2.Temyizen incelenen Mahkeme kararının bozmaya uygun olduğu, kararda ve kararın gerekçesinde hukuk kurallarının somut olaya uygulanmasında bir isabetsizlik bulunmadığı, bozmaya uyulmakla karşı taraf yararına kazanılmış hak durumunu oluşturan yönlerin ise yeniden incelenmesine hukukça imkân bulunmadığı anlaşılmakla; davacı vekilinin tüm, davalı vekilinin aşağıdaki bendin kapsamı dışında kalan diğer temyiz itirazları kararın bozulmasını gerektirecek nitelikte görülmemiştir.
3.Davacı vekili, aralarındaki eser sözleşmesi uyarınca davalılardan hakediş bedeli, KDV ve mahrum kalınan kâr alacağının tazmini talep etmiştir. Mahkemece bozma ilamına uyularak hakediş bedeli hesaplanırken iş ortaklığının üyesi kabul edilen her iki davalının da yaptığı toplam imalatın bedeli ile her iki davalıya da yapılan toplam ödemeler ve sözleşme uyarınca mahsubu gereken bedeller göz önünde bulundurularak hesaplama yapılmıştır. Bu şekilde yapılan hesaplama üzerinden de KDV ve mahrum kalınan kar hesaplanmıştır. Bu haliyle yapılan hesaplama bozmaya uygun olup, verilen kararda isabetsizlik bulunmamaktadır.
4.Davacı vekili 24/05/2013 tarihli ıslah dilekçesi ile dava dilekçesinde talep ettiği; 2.045.039,50 TL olan hakediş bedelini 2.294.743,50 TL’ye, 530.107,00 TL olan KDV alacağını 596.113,00 TL’ye, 50.000,00 TL olan kâr kaybı alacağını 1.734.687,50 TL’ye çıkartmıştır. Mahkemece kâr kaybı talebi yönünden davalı daha evvel temerrüde düşürülmediğinden 780.609,00 TL’nin dava tarihi olan 02/12/2011 tarihinden itibaren işleyecek avans faizi ile birlikte davalıdan alınarak davacıya verilmesine karar verilmiştir. Ancak ıslah edilen kısım için davalı, ıslah tarihinden önce temerrüde düşürülmediğinden ıslah tarihinden itibaren faize hükmedilmesi gerekirken tüm bedele dava tarihinden itibaren faiz işletilmesi doğru olmamıştır.

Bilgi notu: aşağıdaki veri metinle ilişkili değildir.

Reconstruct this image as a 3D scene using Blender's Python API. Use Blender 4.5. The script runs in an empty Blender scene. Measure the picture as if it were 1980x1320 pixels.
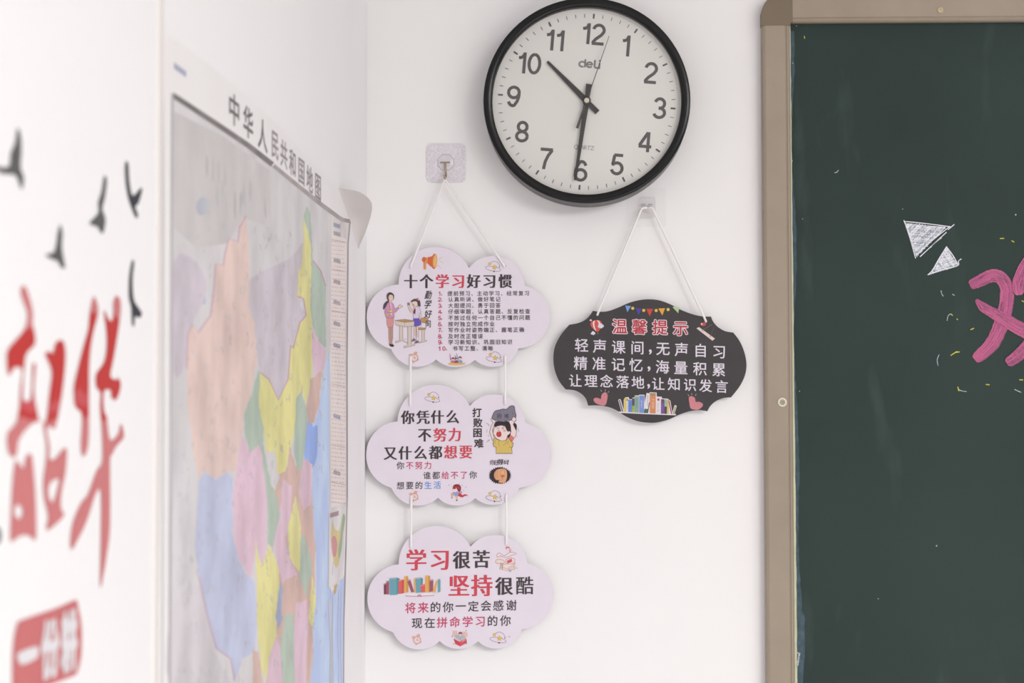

5.Kararın açıklanan nedenle bozulması gerekse de yapılan bu yanlışlıkların giderilmesi yeniden yargılama yapılmasını gerektirmediğinden 6100 sayılı HMK’nın geçici 3. maddesi yollamasıyla 1086 sayılı HUMK’un 438/VII. maddesi gereğince düzeltilerek onanması uygun bulunmuştur.
VI. KARAR
Açıklanan sebeplerle;
1.Yukarıda 1, 2 ve 3 numaralı bentte açıklanan nedenlerle davacı vekili ve davalı vekilinin diğer temyiz itirazlarının reddine,
2.4 numaralı bentte açıklanan nedenlerle faiz başlangıç tarihine yönelik davalı vekili temyiz itirazının kabulü ile mahkeme kararının hüküm kısmının 1 numaralı fıkrasının “c” bendinde yer alan “alacağının” kısmından sonra “50.000,00 TL kısmına” ibaresi eklenmesine, devamında “itibaren” kısmından sonra “, bakiyesi 730.609,00 TL kısmına ıslah tarihi olan 24/05/2013 tarihinden itibaren” ibaresinin eklenmesine,
kararın değiştirilen bu şekli ile DÜZELTİLEREK ONANMASINA,
Peşin alınan harcın istek halinde temyiz eden ilgililere iadesine,
Karara karşı tebliğ tarihinden itibaren 15 gün içinde karar düzeltme isteminde bulunulabileceğine,
Dosyanın Mahkemesine gönderilmesine,
21.06.2023 tarihinde oy birliğiyle karar verildi.